Friday, April 13, 2007

Global warming response

Grand vision in "Step it up 2007" to reduce U.S. CO2 emissions by 80% by 2050, looks like compounding 3.75% reduction/year (1-0.2^42).
http://www.globalwarmingdayofaction.org/
http://stepitup2007.org/

Actually the first link above says 2%/year for 40 years to get 80%. The PROBLEM is the LINEAR extrapolation means we only have to cut 2% in 2010 and must cut 10% in 2050 (when consumption is supposed to be down 78%).
co2reductionplan

Oh, well. Environmentalists are not always good at math I guess.

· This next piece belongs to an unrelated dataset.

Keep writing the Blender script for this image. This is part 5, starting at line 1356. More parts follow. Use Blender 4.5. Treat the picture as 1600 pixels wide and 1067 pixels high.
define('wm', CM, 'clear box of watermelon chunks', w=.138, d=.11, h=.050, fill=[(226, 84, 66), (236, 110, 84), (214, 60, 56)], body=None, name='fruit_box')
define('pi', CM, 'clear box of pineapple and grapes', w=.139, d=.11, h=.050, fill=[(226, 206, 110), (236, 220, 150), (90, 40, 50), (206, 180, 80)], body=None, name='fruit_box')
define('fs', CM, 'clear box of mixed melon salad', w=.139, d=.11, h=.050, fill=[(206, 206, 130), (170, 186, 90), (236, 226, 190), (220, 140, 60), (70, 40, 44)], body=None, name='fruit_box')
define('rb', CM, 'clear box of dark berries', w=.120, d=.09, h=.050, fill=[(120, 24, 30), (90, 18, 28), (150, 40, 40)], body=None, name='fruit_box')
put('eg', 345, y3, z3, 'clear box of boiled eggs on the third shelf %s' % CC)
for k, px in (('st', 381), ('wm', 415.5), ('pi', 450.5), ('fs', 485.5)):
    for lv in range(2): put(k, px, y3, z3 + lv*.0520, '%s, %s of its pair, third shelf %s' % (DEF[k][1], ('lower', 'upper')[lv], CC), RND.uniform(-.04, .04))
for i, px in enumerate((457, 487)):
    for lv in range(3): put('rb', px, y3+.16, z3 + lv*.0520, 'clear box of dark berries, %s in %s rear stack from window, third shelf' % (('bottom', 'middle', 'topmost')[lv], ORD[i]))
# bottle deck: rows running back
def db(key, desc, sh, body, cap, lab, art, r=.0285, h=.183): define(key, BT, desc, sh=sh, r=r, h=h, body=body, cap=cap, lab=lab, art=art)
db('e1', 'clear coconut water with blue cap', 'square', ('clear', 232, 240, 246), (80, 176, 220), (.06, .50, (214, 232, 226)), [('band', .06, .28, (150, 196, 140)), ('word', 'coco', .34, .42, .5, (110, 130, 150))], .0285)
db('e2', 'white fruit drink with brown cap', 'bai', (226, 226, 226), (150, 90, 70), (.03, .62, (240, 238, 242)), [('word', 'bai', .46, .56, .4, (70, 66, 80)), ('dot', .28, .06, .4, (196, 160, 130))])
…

WORSE, you gotta think how inefficient we are now, that the BEST reforms will happen sooner than later. There's always a diminishing return problem - the more you tighten your belt, the more vital organs start getting squished!

Even in a nice case - imagine you drive your car 20,000/year at 20mpg. Then next year you reduce your CO2 by 3.75%. Since you're not buying a new car, you can just cut your milage by 750 miles next year no problem. Then by 2015, you're down to 15,400 miles. Then you buy a new car that gets 30mpg. Now your driving can jump back up to 22,000/year, right? I mean no use "wasting" your consumption now that you're efficient, right? So on the annual base, you can just keep reducing incrementally.

Now that might even be reasonable, but now lets go to electricity usage, or heating. I've got a 94.1% efficient natural gas furnace. I keep my house at 65F in the winter. I can improve the windows and wall insulation perhaps, but I expect after a decade of increments I'll run out of small changes.

ANYWAY, whatever calculus you take, it's clear the cutting CO2 production SOONER than LATER is the ONLY safe bet, knowing it just gets harder.

AND worse than diminishing returns, the U.S. has 5% of the world's population, and consumes 25% of the world's fossil fuels. If we cut our emission by 80% and the rest of the world averages out per capita to equal our 2050 goal AND world population stayed constant, then global emission would not decrease at all.

So sadly I must place myself as one of the skeptics. I appreciate the sentiment, and I'm an idealist at heart, but I'm just a realist to know it is unlikely.

Sometimes I think price (scarcity) alone would be enough to reduce CO2 production. If gasoline costs $15/gallon, the middle class and lower will no longer be able to drive 20,000 miles/year in their SUVs. They'll drive less. If that $15/gal happens to be through a tax in part, it could be used to subsidize the purchase of fuel efficient vehicles for those who can't afford it.

It is a nice thought to believe "peak oil" will reduce our consumption by higher prices, but unfortunately higher prices will lead to more economical "dirtier CO2" - heavy oil, coal, sand tars, oil shales, etc. So our gasoline in 10 years might create 50% MORE CO2 than we do now!

The worst failure in my mind is the rest of the world can believe WE (U.S.) who consume so much more must act FIRST, while if we act alone, we will do nothing for the world letting them merely catch up to us.

Overall I have to have sympathy for the economists who say better to focus on the big stuff - investing in future reductions. I mean for instance, WE ENERGY HOGS might find our biggest return not in solar PV on our roofs, but funding wind turbines in China. Well, every thought is extravagant, living in a nation of debtors. I just think we have to be strategic here.